Only then Azekah was rebuilt, in what is considered a brief "swansong" of Canaanite city-state culture before the entire Levant was divvied up amongst larger territorial polities, including the biblical kingdoms of Judah and Israel.
And what is supremely interesting is that after 300 years exile, when the Azekites rebuilt their town, they revived the lamp-and-bowl custom, albeit with the small changes mentioned above.
"People don't just leave their lands and disappear, so, probably, many small settlements that arose in this area after the Late Bronze Age destruction hosted this clan for 300 years," Lipschits says. "Then, when Gath was destroyed, the first building was rebuilt in Azekah at the end of the 9th century B.C.E. – and it has a foundation deposit. It means it was same population with the same customs."
Ultimately the lamp-and-bowl deposits disappeared from the foundations of new buildings in Azekah, as they did earlier in other Canaanite sites. Over the 8th century B.C.E., Azekah and the surrounding region came under the control of the Kingdom of Judah, and its capital Jerusalem. The town was destroyed again in 701 B.C.E. during the campaign of the Assyrian King Sennacherib against Judah and was then rebuilt, razed and remade several more times in the following centuries.
Prosperity and light
One question remains: what was the significance to the Canaanite inhabitants of the lamps and bowls they ritually interred beneath private and public buildings? We may never know: the Canaanites were the first to use the alphabet – later spread across the Mediterranean by their Phoenician descendants – but they themselves have left us only a few, fragmentary inscriptions. We can only speculate on many aspects of their spiritual life.

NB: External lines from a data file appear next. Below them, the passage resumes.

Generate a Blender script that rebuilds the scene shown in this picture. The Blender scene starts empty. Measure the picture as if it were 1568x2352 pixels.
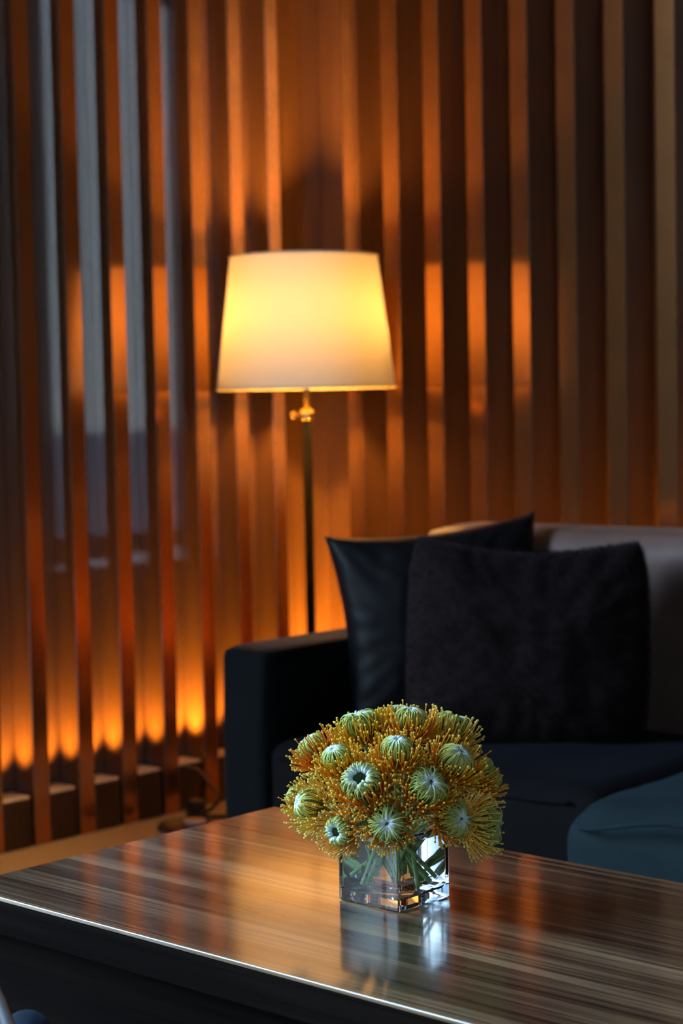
import bpy, bmesh, math, random
from math import sin, cos, pi, radians, sqrt, atan2
from mathutils import Vector, Matrix, noise

rnd = random.Random(7)
S = bpy.context.scene
COL = S.collection

# ------------------------------------------------------------------ camera
cam_data = bpy.data.cameras.new('camera')
cam = bpy.data.objects.new('camera', cam_data)
COL.objects.link(cam)
cam.matrix_world = Matrix((
    (0.737937, -0.026643, 0.674343, 0.0),
    (0.674589, 0.057937, -0.735917, 0.0),
    (-0.019463, 0.997965, 0.060727, 1.157),
    (0, 0, 0, 1)))
cam_data.sensor_fit = 'VERTICAL'
cam_data.sensor_height = 36.0
cam_data.lens = 4290.0 / 2352.0 * 36.0
cam_data.clip_start = 0.05
cam_data.clip_end = 200
cam_data.dof.use_dof = True
cam_data.dof.focus_distance = 2.365
cam_data.dof.aperture_fstop = 5.0
S.camera = cam

# ------------------------------------------------------------------ view + cycles
S.view_settings.view_transform = 'Standard'
S.view_settings.look = 'None'
S.view_settings.exposure = 0.0
S.view_settings.gamma = 1.0
S.view_settings.use_curve_mapping = False
S.cycles.use_denoising = True
S.cycles.max_bounces = 14
S.cycles.diffuse_bounces = 4
S.cycles.glossy_bounces = 6
S.cycles.transmission_bounces = 12
S.cycles.transparent_max_bounces = 16
S.cycles.sample_clamp_indirect = 6.0
S.cycles.blur_glossy = 0.3

# ------------------------------------------------------------------ sky: clear evening sky outside the windows
SKY_STRENGTH = 29.0
world = bpy.data.worlds.new('sky')
S.world = world
world.use_nodes = True
wn = world.node_tree
for n in list(wn.nodes):
    wn.nodes.remove(n)
wo = wn.nodes.new('ShaderNodeOutputWorld')
wb = wn.nodes.new('ShaderNodeBackground')
wt = wn.nodes.new('ShaderNodeTexCoord')
wsep = wn.nodes.new('ShaderNodeSeparateXYZ')
wr = wn.nodes.new('ShaderNodeValToRGB')
wr.color_ramp.elements[0].position = 0.0
wr.color_ramp.elements[0].color = (0.72, 0.88, 1.0, 1)
wr.color_ramp.elements[1].position = 0.8
wr.color_ramp.elements[1].color = (0.38, 0.62, 1.0, 1)
wn.links.new(wt.outputs['Generated'], wsep.inputs[0])
wn.links.new(wsep.outputs['Z'], wr.inputs[0])
wn.links.new(wr.outputs[0], wb.inputs['Color'])
wb.inputs['Strength'].default_value = SKY_STRENGTH
wn.links.new(wb.outputs[0], wo.inputs[0])

# powers of the lamps the room has
BULB_STRENGTH = 1650.0
UPLIGHT_W = 34.0
WARM = (1.0, 0.45, 0.085)
AMBER = (1.0, 0.42, 0.04)

# portals only help the renderer find the sky through the glazed openings
def portal(loc, rot, sx, sy):
    pd = bpy.data.lights.new('window_portal', 'AREA')
    pd.shape = 'RECTANGLE'
    pd.size, pd.size_y = sx, sy
    pd.cycles.is_portal = True
    po = bpy.data.objects.new('window_portal', pd)
    po.location = loc
    po.rotation_euler = [radians(a) for a in rot]
    COL.objects.link(po)
portal((-3.98, -0.8, 2.15), (90, 0, -90), 4.0, 4.1)     # left wall glazing, facing +x
portal((3.10, -2.64, 2.2), (90, 0, 90), 0.48, 4.2)      # unseen opening added in the right wall, facing -x

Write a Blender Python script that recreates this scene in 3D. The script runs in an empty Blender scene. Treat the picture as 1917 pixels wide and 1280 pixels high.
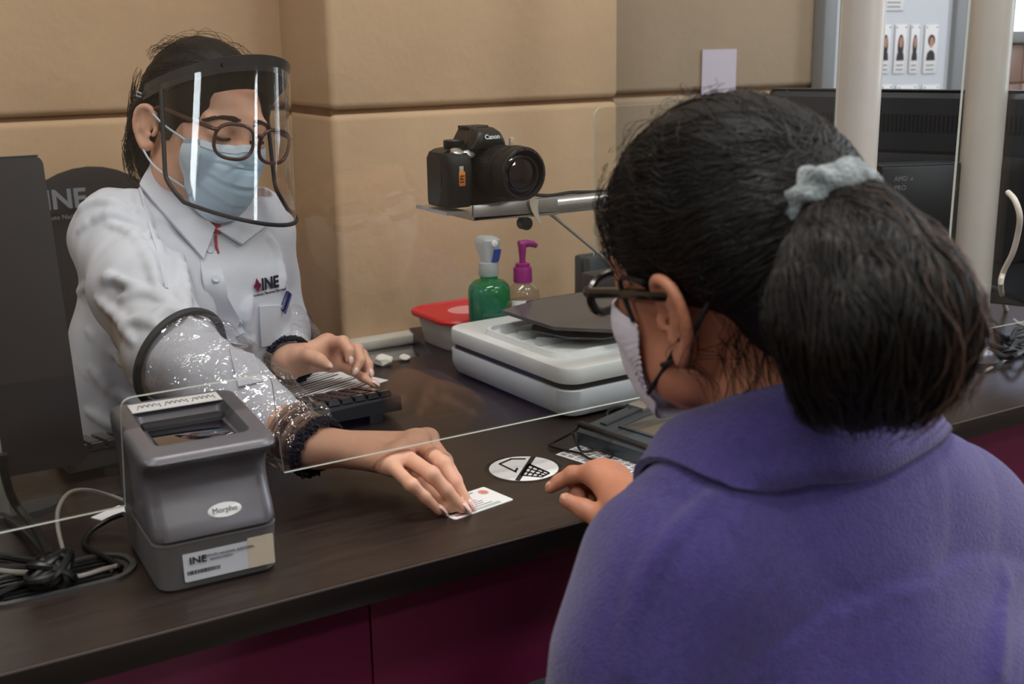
import bpy, bmesh, math, random
import numpy as np
from mathutils import Vector, Matrix, Quaternion
random.seed(3)
rng = np.random.default_rng(5)
S = bpy.context.scene
COL = S.collection
PI = math.pi

# ------------------------------------------------------------------ camera, world, lights, exposure
F = 2200.; PIT, ROL, YAW = [math.radians(a) for a in (14.365, -0.941, 30.913)]
CAMZ = 1.257; ZT = 0.75                      # camera height, worktop height
_cy, _sy, _cp, _sp = math.cos(YAW), math.sin(YAW), math.cos(PIT), math.sin(PIT)
_f = np.array([_sy*_cp, _cy*_cp, -_sp]); _r = np.array([_cy, -_sy, 0.]); _u = np.cross(_r, _f)
_cr, _sr = math.cos(ROL), math.sin(ROL)
RM = np.array([_cr*_r+_sr*_u, -_sr*_r+_cr*_u, _f]); CO = np.array([0, 0, CAMZ])
def ray(x, y): return RM.T @ np.array([(x-958.5)/F, -(y-640.)/F, 1.])
def Pz(x, y, z=ZT): d = ray(x, y); return Vector(CO+d*(z-CAMZ)/d[2])     # sight line met with a level z
def Py(x, y, Y): d = ray(x, y); return Vector(CO+d*Y/d[1])               # sight line met with a plane Y
def Pd(x, y, D): return Vector(CO+ray(x, y)*D)                           # sight line at a distance D

cam_d = bpy.data.cameras.new('camera'); cam = bpy.data.objects.new('camera', cam_d); COL.objects.link(cam)
cam_d.sensor_width = 36; cam_d.lens = F*36/1917; cam_d.clip_start = .02
M = Matrix([list(RM[0]), list(RM[1]), list(-RM[2])]).transposed().to_4x4(); M.translation = CO
cam.matrix_world = M
cam_d.dof.use_dof = True; cam_d.dof.focus_distance = 1.5; cam_d.dof.aperture_fstop = 6.3
S.camera = cam
S.view_settings.view_transform = 'Standard'; S.view_settings.look = 'None'
S.view_settings.gamma = 1; S.view_settings.use_curve_mapping = False
S.view_settings.exposure = 0.0
S.cycles.use_denoising = True
S.cycles.max_bounces = 10; S.cycles.transparent_max_bounces = 24
w = bpy.data.worlds.new('world'); S.world = w; w.use_nodes = True
w.node_tree.nodes['Background'].inputs[0].default_value = (.62, .74, 1, 1)
w.node_tree.nodes['Background'].inputs[1].default_value = 1.0

def area(name, loc, tgt, sx, sy, power, col):
    L = bpy.data.lights.new(name, 'AREA'); L.shape = 'RECTANGLE'; L.size = sx; L.size_y = sy; L.energy = power; L.color = col
    o = bpy.data.objects.new(name, L); COL.objects.link(o); o.location = loc
    o.rotation_euler = (Vector(tgt)-Vector(loc)).to_track_quat('-Z', 'Y').to_euler(); return o
# daylight through the windows of the front and right walls, fluorescent tubes in their ceiling trays
area('window_light', (-2.42, .95, 2.25), (0, .95, 2.25), .5, .62, 20, (.9, .95, 1))
area('window_light', (1.9, -2.72, 2.3), (1.9, 0, 2.3), .6, .92, 40, (.9, .95, 1))
area('window_light', (3.82, .65, 1.7), (0, .65, 1.7), .9, 1.4, 42, (.86, .93, 1))
LAMPS = [(0.55, 0.95), (2.0, .2), (-.9, .1), (0.55, -1.3)]
LAMP_P = [20, 24, 14, 14]
for (lx, ly), p in zip(LAMPS, LAMP_P):
    area('tube_light', (lx, ly, 2.83), (lx, ly, 0), 1.2, .28, p, (1, .97, .92))

# ------------------------------------------------------------------ materials
def lin(c):
    return tuple(((v/255)/12.92 if v/255 <= .04045 else ((v/255+.055)/1.055)**2.4) for v in c)+(1,)
def mat(name, rgb, rough=.5, metal=0, var=0., vscale=20, bump=0., bscale=200, coat=0, spec=.5, sheen=0, stretch=None, rgb2=None, sss=0, detail=4):
    m = bpy.data.materials.new(name); m.use_nodes = True; nt = m.node_tree; b = nt.nodes['Principled BSDF']
    b.inputs['Base Color'].default_value = lin(rgb); b.inputs['Roughness'].default_value = rough
    b.inputs['Metallic'].default_value = metal; b.inputs['Coat Weight'].default_value = coat
    b.inputs['Specular IOR Level'].default_value = spec
    if sheen: b.inputs['Sheen Weight'].default_value = sheen; b.inputs['Sheen Roughness'].default_value = .5
    if sss:
        b.inputs['Subsurface Weight'].default_value = sss; b.inputs['Subsurface Radius'].default_value = (.6, .25, .12); b.inputs['Subsurface Scale'].default_value = .012
    tc = nt.nodes.new('ShaderNodeTexCoord'); src = tc.outputs['Object']
    if stretch:
        mp = nt.nodes.new('ShaderNodeMapping'); mp.inputs['Scale'].default_value = stretch; nt.links.new(src, mp.inputs[0]); src = mp.outputs[0]
    if var or rgb2:
        n = nt.nodes.new('ShaderNodeTexNoise'); n.inputs['Scale'].default_value = vscale; n.inputs['Detail'].default_value = detail
        nt.links.new(src, n.inputs[0])
        r = nt.nodes.new('ShaderNodeValToRGB'); r.color_ramp.elements[0].position = .3; r.color_ramp.elements[1].position = .7
        c1 = lin(rgb); c2 = lin(rgb2) if rgb2 else tuple(min(1, v*(1+var)) for v in c1[:3])+(1,)
        if not rgb2: c1 = tuple(v*(1-var) for v in c1[:3])+(1,)
        r.color_ramp.elements[0].color = c1; r.color_ramp.elements[1].color = c2
        nt.links.new(n.outputs[0], r.inputs[0]); nt.links.new(r.outputs[0], b.inputs['Base Color'])
    if bump:
        n2 = nt.nodes.new('ShaderNodeTexNoise'); n2.inputs['Scale'].default_value = bscale; n2.inputs['Detail'].default_value = 5
        nt.links.new(src, n2.inputs[0]); bp = nt.nodes.new('ShaderNodeBump'); bp.inputs['Strength'].default_value = bump; bp.inputs['Distance'].default_value = .01
        nt.links.new(n2.outputs[0], bp.inputs['Height']); nt.links.new(bp.outputs[0], b.inputs['Normal'])
    return m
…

The lamp, ensconced in two bowls, may have some connection to Canaanite mythology, Koch suggests. Perhaps fire and light were linked to a protective domestic deity as in the case of Hestia/Vesta, the Greco-Roman hearth goddess.
Or they may have simply served as symbolic offerings for the prosperity of those living above ground, Lipschits speculates.
"The bowl symbolizes food, plenty, and the candle represents light," he says. "When you enter a new home, what more can you wish for?"